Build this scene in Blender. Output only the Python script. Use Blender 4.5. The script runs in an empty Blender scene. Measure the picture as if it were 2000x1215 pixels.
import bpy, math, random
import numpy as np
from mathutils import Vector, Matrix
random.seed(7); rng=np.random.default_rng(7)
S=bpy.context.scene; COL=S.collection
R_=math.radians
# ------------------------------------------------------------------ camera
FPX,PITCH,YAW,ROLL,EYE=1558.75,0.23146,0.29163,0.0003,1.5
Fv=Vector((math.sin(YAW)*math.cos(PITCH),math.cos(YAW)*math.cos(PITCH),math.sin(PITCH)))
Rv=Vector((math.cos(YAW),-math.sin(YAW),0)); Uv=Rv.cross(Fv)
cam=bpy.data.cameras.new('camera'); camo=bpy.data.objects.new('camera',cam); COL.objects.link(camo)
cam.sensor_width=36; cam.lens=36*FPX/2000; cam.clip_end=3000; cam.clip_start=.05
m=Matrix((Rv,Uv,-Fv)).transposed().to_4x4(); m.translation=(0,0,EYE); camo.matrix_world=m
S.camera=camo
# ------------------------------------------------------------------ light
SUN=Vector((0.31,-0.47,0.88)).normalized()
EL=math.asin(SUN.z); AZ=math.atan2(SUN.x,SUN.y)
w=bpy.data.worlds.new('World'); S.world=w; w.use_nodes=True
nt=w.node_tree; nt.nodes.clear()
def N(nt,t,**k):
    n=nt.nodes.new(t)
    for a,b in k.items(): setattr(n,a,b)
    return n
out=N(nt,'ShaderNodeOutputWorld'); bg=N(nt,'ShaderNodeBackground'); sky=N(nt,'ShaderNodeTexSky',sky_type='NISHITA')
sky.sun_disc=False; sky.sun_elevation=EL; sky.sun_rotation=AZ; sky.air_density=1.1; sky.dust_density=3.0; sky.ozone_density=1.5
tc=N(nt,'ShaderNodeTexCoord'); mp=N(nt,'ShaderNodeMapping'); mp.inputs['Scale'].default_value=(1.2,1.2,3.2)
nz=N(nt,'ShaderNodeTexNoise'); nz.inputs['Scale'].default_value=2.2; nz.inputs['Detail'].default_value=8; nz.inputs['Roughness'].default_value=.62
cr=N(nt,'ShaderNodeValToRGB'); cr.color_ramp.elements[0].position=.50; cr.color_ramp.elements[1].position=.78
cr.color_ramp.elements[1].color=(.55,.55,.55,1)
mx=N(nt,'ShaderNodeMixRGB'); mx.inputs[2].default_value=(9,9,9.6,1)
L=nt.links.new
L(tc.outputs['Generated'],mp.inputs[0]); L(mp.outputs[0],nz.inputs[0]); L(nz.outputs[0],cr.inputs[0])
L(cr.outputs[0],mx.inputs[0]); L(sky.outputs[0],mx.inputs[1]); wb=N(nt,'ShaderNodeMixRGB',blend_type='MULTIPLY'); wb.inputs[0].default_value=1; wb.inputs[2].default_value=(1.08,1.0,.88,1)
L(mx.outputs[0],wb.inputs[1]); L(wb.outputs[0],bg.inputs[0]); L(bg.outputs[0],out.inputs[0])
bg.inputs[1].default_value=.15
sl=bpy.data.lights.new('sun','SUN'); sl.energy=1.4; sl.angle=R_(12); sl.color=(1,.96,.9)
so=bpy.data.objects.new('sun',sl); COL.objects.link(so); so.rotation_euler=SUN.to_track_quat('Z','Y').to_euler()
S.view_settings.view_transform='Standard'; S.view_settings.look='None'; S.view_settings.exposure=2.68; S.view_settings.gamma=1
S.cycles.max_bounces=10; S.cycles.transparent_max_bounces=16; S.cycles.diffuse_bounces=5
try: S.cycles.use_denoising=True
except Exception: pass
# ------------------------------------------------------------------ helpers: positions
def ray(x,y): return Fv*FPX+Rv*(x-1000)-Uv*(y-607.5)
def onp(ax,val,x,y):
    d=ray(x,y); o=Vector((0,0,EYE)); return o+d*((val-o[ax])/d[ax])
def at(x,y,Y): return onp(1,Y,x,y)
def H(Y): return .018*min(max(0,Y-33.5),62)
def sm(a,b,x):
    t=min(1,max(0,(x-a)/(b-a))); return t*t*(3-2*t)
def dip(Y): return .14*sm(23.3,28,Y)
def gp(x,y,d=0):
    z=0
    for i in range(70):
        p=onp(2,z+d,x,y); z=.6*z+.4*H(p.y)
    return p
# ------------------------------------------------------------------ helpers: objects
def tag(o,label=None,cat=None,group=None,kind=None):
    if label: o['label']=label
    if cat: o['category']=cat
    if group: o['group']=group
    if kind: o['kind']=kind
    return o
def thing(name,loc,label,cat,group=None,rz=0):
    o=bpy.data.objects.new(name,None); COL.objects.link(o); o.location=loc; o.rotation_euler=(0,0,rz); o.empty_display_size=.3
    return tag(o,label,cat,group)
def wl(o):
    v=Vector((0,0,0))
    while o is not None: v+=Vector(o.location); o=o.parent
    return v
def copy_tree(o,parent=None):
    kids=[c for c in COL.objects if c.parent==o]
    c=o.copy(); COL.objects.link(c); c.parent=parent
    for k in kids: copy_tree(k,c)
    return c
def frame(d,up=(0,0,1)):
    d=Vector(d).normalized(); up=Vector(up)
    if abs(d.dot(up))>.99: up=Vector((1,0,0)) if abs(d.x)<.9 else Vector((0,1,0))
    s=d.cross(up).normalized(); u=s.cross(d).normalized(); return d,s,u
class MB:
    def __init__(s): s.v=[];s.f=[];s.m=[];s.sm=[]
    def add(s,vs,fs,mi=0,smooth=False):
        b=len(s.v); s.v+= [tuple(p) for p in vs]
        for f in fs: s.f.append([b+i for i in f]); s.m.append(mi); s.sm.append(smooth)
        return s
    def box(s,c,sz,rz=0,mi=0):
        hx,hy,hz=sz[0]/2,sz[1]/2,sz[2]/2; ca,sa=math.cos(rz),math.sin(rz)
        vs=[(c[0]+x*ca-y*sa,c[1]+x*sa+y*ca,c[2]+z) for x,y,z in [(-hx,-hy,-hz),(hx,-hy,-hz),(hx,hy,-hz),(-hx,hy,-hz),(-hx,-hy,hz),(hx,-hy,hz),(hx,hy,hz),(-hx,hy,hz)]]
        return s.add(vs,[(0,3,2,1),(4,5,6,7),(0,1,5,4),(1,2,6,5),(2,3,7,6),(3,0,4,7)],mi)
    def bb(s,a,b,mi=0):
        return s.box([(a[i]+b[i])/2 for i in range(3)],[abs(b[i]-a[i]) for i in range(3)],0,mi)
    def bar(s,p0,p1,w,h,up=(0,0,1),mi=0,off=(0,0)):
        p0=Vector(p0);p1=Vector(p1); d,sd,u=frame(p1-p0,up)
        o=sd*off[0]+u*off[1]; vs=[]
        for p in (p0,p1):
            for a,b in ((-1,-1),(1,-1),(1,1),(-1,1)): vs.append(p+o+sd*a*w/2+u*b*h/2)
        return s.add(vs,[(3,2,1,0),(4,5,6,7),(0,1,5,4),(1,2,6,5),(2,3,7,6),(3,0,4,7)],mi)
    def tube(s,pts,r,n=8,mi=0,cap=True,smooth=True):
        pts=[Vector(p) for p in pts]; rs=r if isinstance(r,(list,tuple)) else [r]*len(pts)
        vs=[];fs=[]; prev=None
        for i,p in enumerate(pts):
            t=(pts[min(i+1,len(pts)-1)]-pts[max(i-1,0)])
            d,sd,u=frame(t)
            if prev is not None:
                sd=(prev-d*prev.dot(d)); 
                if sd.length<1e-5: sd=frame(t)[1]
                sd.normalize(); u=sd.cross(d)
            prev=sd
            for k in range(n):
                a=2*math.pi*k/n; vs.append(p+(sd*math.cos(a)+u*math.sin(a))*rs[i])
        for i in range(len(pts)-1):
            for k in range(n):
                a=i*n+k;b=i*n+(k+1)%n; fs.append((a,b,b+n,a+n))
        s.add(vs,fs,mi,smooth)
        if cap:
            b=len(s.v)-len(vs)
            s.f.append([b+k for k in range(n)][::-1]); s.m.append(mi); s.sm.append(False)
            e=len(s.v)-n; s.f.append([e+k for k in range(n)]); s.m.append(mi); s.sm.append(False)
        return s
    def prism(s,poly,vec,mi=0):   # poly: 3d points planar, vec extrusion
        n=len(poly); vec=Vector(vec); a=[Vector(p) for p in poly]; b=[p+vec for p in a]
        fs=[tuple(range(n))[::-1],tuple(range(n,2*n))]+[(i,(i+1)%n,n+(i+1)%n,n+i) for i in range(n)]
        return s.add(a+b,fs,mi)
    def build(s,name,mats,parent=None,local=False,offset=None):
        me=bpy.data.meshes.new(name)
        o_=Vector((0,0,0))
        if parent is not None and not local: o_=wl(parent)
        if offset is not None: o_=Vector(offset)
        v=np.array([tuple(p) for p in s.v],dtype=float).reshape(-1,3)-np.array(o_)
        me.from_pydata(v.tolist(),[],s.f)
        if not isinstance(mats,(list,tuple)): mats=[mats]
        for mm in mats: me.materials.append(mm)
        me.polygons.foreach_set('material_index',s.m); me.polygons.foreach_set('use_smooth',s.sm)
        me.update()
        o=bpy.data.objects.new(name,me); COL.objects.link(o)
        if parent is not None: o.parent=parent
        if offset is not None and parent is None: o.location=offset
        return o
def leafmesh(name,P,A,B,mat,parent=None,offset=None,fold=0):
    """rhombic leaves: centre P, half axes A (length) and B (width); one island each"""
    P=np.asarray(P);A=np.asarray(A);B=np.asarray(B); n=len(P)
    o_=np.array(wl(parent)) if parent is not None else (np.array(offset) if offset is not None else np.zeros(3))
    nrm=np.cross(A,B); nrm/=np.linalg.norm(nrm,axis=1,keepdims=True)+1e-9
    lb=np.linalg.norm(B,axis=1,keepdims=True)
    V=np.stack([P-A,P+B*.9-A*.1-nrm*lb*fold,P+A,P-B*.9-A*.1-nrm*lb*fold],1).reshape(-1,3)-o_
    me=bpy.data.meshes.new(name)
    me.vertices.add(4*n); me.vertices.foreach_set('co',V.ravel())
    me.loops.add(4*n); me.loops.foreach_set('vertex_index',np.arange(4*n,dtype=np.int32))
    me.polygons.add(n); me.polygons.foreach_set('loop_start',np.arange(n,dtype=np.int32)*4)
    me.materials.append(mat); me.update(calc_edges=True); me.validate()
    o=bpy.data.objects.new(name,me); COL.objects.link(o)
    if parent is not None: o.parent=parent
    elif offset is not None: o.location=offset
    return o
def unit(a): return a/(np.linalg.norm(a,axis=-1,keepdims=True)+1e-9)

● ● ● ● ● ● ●

-- TASK PROMPT --
Lines that hold "scene" are the ones to copy; find all of them.

-- COMPLETE OUTPUT --
Build this scene in Blender. Output only the Python script. Use Blender 4.5. The script runs in an empty Blender scene. Measure the picture as if it were 2000x1215 pixels.
S=bpy.context.scene; COL=S.collection